The skillsets academic scientists need to start a new company
Most academic scientists are trained to believe that our skillsets and expertise are limited to our own academic focus, but they are completely independent of our field.
Earlier this year I participated as an invited lecturer at a workshop on innovation, entrepreneurship and leadership organized by the International Mentoring Foundation for the Advancement of Higher Education (IMFAHE). While the session was very well received, the discussion that ensued was particularly insightful and warrants exploring. (My session was titled “Test Your Idea. Take your idea into a project, a prototype, and a company.” It is one of a number of online courses offered each year for the purposes of enabling scientists to become innovators, entrepreneurs, and leaders in their communities, and help them create a positive impact on society.)
The first two posts I wrote on the subject can be found here:
- The importance of having a multidisciplinary team
- The role of intuition and luck when starting a company
I have paraphrased the questions for succinctness and clarity.
“What kind of skills do you recommend before starting a company?”
I think most academic scientists already have the skills that they need. I don’t believe our limitations are our skillsets. One always wants to develop those, but at the graduate and postdoc level one already has a lot of training. What most of us are missing is recognizing those skillsets, their value to a new venture, and the confidence to take the first step in either realizing your ideas or, if it’s someone else’s idea, that you are interested in supporting, taking the first step to begin working with that person on it.
“Now that you have these experiences and information, do you think you would be able to go into a startup that’s not directly associated with your academic interests, for example in multimedia? Or is it essential to connect the startup idea with your own academic expertise?”
The former! We are trained to believe that our skillsets and expertise are limited to our own academic focus, whereas they are completely independent of our field. We may have chosen our field, or circumstances dictated it, but what makes a great scientist is not the field in which those skills were applied — but the skills themselves that have been learned and refined along the way. It is likely that if we are successful in our field, we would have been just as successful in any other field, and will be successful in any new field we choose to enter. The context in which we are applying those skills just constitutes a new learning curve, new knowledge, and familiarity with an area of research that we will acquire on exposure – and at this point you have demonstrated that you are great at learning things quickly. You can take time to read a ton of papers and bring yourself up to speed, then spend a bit of time working in that area and you will succeed just as well as in any other field.

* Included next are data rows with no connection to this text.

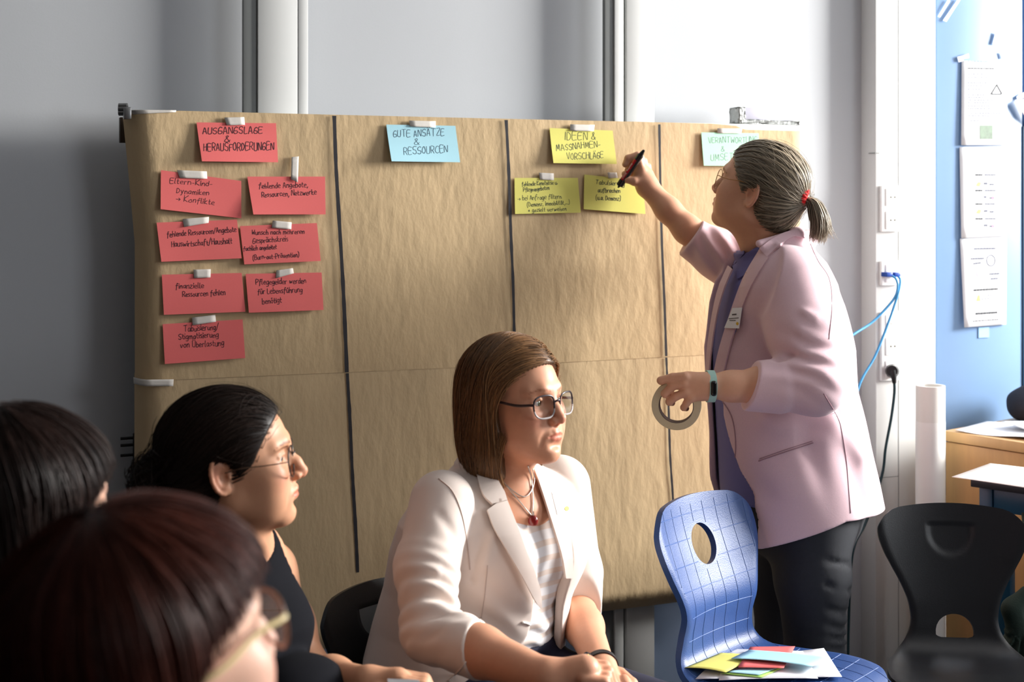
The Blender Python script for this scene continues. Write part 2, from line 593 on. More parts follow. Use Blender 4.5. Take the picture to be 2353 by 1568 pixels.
def sheet(name, top_px, bot_px, left_px, right_px, off, m, parent, curl_bottom=False, seed=0, nu=150, nz=90):
    """paper sheet in the board plane; px polylines give its outline"""
    rs = np.random.RandomState(seed)
    tp = np.array([plane_uz(*p, off) for p in top_px]); bt = np.array([plane_uz(*p, off) for p in bot_px])
    lf = np.array([plane_uz(*p, off) for p in left_px])
    V = []
    for j in range(nz + 1):
        t = j / nz
        for i in range(nu + 1):
            s = i / nu
            u0 = np.interp(-((1 - t) * TOPZ + t * 0.37), -lf[:, 1], lf[:, 0]) if len(lf) > 1 else lf[0, 0]
            u = u0 + s * (uR - u0)
            zt = np.interp(u, tp[:, 0], tp[:, 1]); zb = np.interp(u, bt[:, 0], bt[:, 1])
            z = zt + (zb - zt) * t
            o = off
            du = u - u0
            if du < 0.055:                                  # wraps round the board's left edge
                o -= 0.05 * (1 - du / 0.055) ** 2
                u += 0.002 * (1 - du / 0.055) ** 2
            dr = uR - u
            if dr < 0.02: o -= 0.004 * (1 - dr / 0.02) ** 2
            if curl_bottom:
                dz = z - zb
                if dz < 0.06:
                    o -= 0.055 * (1 - dz / 0.06) ** 2
            V.append(uz(u, z, o))
    V = np.array(V)
    Pn = V.astype(f32)
    w = 0.0011 * vnoise(Pn * np.array([1, 1, 0.5], f32), 9, seed) + 0.0007 * vnoise(Pn * np.array([1, 1, .35], f32), 22, seed + 1)
    V = V + N * w[:, None]
    Q = [(j * (nu + 1) + i, (j + 1) * (nu + 1) + i, (j + 1) * (nu + 1) + i + 1, j * (nu + 1) + i + 1) for j in range(nz) for i in range(nu)]
    return fast_mesh(name, V, np.array(Q), m, parent, True)

SEAM = [(290, 879), (315, 877), (560, 866), (797, 856), (1185, 839), (1640, 815), (1850, 804)]
tag(sheet('brown_paper', [(285, 262), (404, 256.5), (408, 254.5), (760, 263.5), (1160, 273), (1515, 281), (1640, 284.5), (1692, 289), (1712, 298), (1842, 301)], SEAM,
      [(286, 262), (300, 560), (314, 880)], None, 0.0016, m_kraft, None, seed=3),
    'upper sheet of brown paper stretched over the pinboard, carrying all the cards', 'paper')
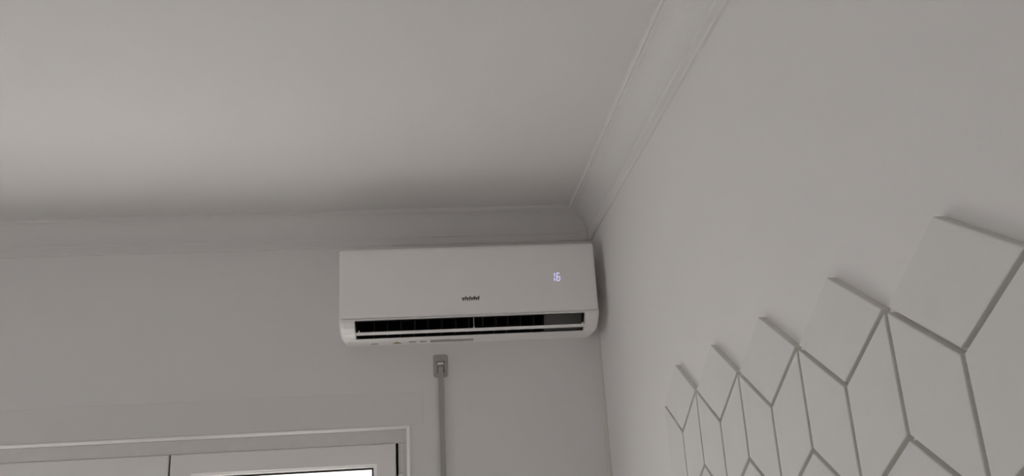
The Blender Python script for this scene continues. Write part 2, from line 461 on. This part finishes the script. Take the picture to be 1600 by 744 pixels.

I have always found it fascinating that we regard the application of scientific training as fundamentally different from the training others get in business, for instance, where the skillsets they develop are recognized to be broadly applicable to many different sectors. Businesses will often interview candidates with different backgrounds and experiences and, generally speaking, those candidates are not successful because of the field they trained in, but because they are great at learning about their market and sector very quickly and applying their skillset appropriately. The decision by the candidate is where they will choose to apply those skills.
The same is true for scientists. I have led many hiring rounds for various director- and executive-level recruitments and I have found that it matters less what specific sector a candidate has been working in. What matters more is evidence of the skillsets they will need in their new role, and the demonstration of success in their previous sector across those skillsets. There is an expectation that a high-performing scientist will be able to quickly teach themselves whatever they need to overcome the learning curve in a new area to achieve the same or a greater level of success in a new field because of additional experiences amassed along the way. We have all already demonstrated this ability: we did it when we joined our current lab. The challenge is to shorten the learning curve and pick things up much faster as we get more experience. At this point in your career, you already know how to do that.
“How good are online resources? Is there another way to learn these skillsets?”
They are as good as any today. You want to pull informational resources from all sorts of different places. If you are pulling from the internet, there are good and bad sources. Pull from trusted sources: primary, reputable publications, seminars, workshops, websites… There is also a human component: there are experts behind those publications, and it is worthwhile to identify them and talk to them. Experts can compress a lifetime’s worth of experience into a short conversation with you, which would make the learning curve a lot faster than trying to figure it out yourself from first principles.